• [THE TASK]:
Copy out all lines of the records in which the word "Blender" appears.

======== EXTRACTED MATERIAL

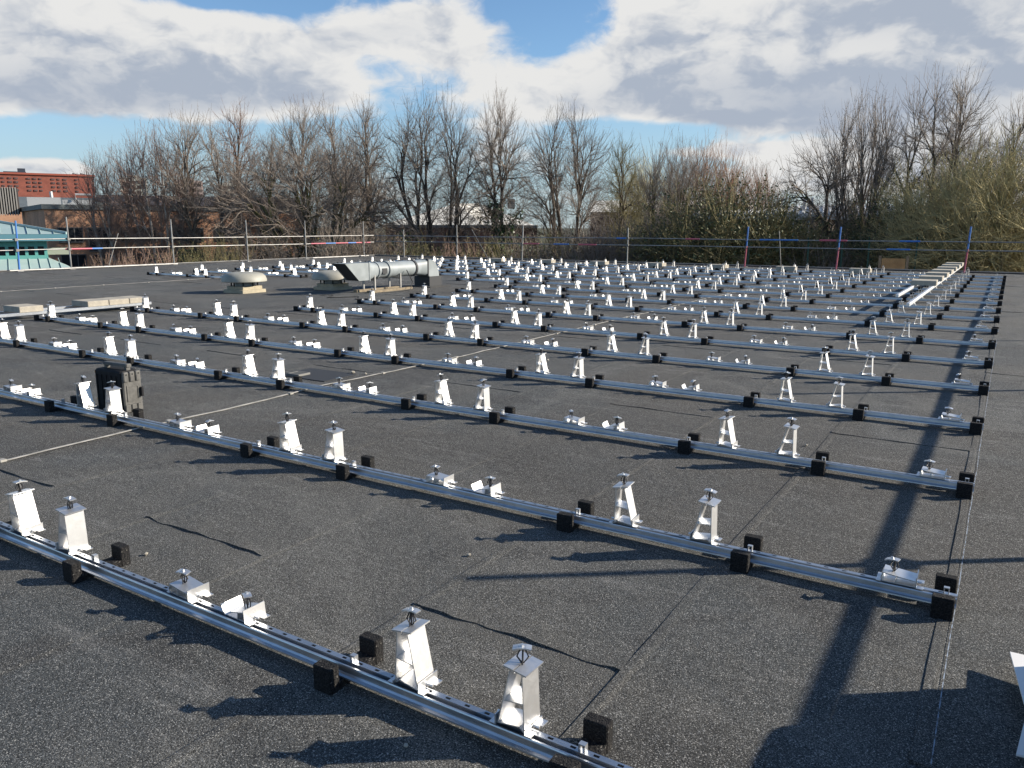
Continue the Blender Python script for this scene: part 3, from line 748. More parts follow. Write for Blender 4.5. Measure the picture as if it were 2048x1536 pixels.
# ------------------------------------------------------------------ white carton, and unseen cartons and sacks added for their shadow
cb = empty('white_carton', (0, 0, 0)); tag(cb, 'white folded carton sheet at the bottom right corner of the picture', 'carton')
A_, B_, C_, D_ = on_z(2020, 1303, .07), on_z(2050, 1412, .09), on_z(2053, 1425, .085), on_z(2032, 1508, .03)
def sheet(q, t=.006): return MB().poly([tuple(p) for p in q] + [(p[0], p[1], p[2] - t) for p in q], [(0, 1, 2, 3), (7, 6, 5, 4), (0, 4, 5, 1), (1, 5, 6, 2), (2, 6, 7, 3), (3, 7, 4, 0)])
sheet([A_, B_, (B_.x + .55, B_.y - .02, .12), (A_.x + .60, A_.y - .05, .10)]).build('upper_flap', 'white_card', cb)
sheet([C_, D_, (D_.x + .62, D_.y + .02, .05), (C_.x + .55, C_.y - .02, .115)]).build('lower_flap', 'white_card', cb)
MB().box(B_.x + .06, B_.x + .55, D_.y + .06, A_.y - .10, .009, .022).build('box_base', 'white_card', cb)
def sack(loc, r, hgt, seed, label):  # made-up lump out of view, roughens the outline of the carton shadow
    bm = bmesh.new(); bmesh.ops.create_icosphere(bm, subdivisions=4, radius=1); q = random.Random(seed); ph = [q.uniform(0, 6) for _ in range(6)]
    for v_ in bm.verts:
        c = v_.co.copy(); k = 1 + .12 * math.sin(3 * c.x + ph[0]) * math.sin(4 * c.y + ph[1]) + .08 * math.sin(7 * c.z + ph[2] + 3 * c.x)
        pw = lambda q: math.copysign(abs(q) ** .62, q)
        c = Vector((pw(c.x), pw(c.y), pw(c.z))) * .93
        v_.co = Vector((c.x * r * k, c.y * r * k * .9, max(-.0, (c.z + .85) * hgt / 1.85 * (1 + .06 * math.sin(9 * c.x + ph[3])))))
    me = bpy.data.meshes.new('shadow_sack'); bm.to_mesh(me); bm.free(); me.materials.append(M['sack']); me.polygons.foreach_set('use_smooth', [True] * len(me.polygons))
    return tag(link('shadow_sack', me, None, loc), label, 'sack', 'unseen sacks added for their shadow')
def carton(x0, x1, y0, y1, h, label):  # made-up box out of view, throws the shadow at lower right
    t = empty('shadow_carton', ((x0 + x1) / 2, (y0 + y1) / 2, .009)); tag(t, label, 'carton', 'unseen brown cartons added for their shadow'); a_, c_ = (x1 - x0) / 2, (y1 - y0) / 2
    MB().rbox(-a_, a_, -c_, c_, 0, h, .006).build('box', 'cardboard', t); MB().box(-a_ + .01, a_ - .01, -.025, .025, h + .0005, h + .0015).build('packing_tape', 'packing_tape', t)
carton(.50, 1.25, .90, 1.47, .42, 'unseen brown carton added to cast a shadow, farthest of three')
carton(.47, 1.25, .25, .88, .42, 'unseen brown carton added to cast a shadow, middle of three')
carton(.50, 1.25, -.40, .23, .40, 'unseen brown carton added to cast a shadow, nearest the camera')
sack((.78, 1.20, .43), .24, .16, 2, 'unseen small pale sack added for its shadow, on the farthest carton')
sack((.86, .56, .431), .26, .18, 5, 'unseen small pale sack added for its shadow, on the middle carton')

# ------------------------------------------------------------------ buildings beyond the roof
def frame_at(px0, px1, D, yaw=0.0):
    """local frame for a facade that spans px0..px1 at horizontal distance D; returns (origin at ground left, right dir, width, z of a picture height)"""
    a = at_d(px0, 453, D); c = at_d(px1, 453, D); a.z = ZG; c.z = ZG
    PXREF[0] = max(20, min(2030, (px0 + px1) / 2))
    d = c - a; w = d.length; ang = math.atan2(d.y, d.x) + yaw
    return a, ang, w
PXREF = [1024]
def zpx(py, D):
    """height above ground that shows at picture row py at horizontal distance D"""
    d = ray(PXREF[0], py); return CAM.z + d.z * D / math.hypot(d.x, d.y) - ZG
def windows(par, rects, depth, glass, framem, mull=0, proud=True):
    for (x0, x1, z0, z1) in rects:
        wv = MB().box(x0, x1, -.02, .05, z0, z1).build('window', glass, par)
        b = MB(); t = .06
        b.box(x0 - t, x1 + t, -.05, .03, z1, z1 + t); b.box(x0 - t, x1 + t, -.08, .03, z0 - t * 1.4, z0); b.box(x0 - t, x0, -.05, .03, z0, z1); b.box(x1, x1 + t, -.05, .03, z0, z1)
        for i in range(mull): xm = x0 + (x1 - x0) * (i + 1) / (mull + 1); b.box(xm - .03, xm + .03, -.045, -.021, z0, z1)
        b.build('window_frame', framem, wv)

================
======== EXTRACTED MATERIAL

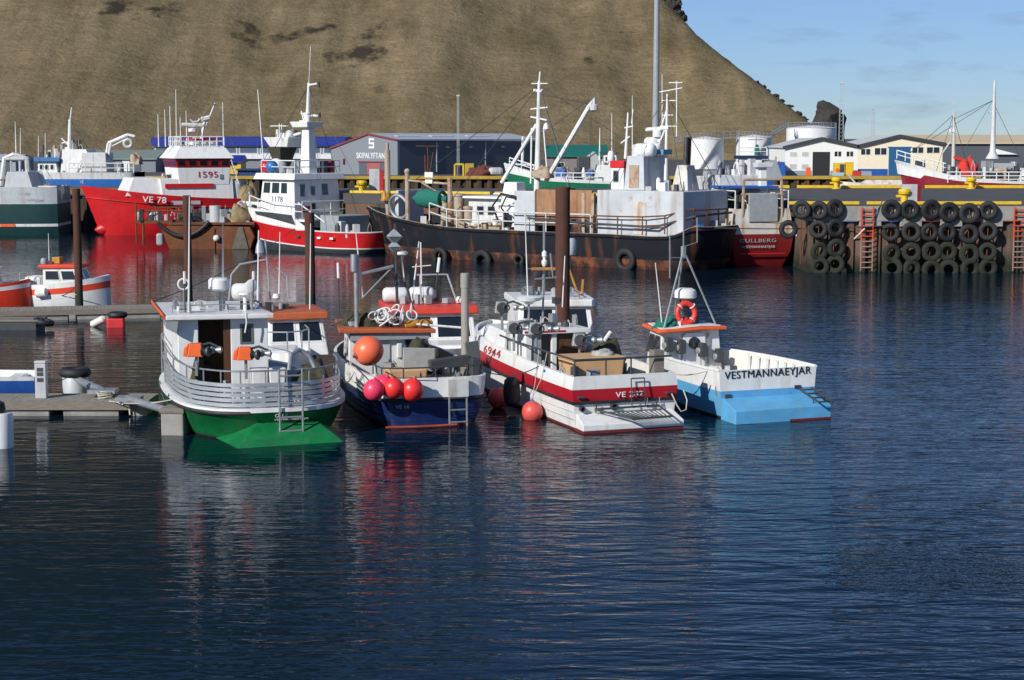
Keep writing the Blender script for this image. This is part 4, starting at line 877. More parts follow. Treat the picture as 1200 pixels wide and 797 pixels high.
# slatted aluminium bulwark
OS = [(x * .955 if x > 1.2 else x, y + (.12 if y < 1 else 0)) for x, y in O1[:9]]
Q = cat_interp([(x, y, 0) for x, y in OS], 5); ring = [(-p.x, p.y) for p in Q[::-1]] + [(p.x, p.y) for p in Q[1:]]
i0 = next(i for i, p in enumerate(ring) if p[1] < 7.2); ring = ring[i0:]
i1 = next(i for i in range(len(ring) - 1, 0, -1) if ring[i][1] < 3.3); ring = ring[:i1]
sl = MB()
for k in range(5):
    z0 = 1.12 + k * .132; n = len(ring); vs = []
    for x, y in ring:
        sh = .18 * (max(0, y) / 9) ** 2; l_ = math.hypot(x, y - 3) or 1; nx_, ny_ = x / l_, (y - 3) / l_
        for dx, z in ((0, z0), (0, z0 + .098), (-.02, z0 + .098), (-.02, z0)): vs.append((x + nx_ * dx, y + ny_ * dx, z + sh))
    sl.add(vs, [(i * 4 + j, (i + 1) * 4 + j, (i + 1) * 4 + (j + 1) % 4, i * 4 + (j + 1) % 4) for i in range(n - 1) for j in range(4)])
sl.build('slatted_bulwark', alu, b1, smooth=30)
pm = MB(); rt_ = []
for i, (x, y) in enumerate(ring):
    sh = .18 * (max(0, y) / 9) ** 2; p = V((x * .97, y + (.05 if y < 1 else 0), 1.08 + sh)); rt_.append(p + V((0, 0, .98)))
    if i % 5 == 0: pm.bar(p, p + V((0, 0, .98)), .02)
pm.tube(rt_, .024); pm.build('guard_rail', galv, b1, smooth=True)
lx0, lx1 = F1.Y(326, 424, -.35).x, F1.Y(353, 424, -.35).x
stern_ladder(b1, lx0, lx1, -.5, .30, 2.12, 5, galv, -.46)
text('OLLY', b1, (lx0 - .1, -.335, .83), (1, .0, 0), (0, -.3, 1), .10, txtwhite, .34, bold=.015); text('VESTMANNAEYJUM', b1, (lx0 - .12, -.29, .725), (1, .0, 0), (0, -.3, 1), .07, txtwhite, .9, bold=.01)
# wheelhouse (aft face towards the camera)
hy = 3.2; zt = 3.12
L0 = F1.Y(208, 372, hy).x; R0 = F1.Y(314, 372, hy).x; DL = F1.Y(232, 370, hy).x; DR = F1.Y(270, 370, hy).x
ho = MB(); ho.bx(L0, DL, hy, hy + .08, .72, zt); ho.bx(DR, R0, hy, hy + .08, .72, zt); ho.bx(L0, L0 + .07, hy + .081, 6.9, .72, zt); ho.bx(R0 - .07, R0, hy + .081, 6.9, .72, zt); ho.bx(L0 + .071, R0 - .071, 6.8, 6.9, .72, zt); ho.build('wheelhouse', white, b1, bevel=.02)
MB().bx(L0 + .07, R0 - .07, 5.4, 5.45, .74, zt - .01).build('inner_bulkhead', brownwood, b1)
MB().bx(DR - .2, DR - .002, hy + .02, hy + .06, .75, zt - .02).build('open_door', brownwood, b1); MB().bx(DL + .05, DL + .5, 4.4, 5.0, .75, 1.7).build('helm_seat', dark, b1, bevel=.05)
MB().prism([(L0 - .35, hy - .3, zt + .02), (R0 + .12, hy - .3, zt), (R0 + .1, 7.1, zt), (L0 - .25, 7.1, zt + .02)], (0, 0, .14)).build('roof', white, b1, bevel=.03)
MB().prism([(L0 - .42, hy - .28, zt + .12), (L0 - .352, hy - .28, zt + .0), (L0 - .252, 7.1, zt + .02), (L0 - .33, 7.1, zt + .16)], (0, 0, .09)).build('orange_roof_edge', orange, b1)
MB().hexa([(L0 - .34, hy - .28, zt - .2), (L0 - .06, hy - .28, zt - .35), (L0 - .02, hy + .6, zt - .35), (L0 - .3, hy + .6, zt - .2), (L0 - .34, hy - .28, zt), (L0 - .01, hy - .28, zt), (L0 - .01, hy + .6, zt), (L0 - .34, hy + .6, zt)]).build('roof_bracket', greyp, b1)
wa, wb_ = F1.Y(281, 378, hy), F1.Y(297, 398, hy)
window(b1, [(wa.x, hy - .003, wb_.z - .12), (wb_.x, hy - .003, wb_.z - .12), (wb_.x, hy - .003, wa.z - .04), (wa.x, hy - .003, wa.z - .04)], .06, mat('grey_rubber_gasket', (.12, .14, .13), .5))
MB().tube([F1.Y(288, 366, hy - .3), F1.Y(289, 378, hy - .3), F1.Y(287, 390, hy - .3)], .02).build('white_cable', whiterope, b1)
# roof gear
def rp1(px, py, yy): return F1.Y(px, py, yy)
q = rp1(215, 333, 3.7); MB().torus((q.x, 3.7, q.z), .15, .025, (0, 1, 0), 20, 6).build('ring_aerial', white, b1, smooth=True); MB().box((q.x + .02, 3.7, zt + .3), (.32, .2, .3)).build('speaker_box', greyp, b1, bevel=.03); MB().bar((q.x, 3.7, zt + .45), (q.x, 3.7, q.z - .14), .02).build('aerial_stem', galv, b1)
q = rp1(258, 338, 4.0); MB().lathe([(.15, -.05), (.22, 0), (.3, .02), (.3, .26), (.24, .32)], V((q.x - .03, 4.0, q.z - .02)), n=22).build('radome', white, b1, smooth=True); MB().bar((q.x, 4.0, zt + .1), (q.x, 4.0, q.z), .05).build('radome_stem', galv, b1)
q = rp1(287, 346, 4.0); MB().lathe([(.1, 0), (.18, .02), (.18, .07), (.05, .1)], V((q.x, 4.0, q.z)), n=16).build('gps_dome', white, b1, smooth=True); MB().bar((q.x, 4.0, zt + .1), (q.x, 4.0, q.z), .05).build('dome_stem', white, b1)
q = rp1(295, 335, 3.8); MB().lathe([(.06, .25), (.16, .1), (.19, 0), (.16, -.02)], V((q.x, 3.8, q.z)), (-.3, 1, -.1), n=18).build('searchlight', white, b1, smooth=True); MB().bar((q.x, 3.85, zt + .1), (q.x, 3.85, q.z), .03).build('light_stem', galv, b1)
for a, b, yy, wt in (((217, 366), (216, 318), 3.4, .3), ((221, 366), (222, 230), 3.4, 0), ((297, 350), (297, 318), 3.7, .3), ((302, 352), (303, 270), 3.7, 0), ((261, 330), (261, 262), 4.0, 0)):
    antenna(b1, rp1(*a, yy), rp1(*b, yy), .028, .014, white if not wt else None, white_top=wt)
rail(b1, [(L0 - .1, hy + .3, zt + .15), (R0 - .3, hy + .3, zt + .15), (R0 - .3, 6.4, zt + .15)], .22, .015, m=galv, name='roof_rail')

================

• [TASK RESULT]:
Continue the Blender Python script for this scene: part 3, from line 748. More parts follow. Write for Blender 4.5. Measure the picture as if it were 2048x1536 pixels.
Keep writing the Blender script for this image. This is part 4, starting at line 877. More parts follow. Treat the picture as 1200 pixels wide and 797 pixels high.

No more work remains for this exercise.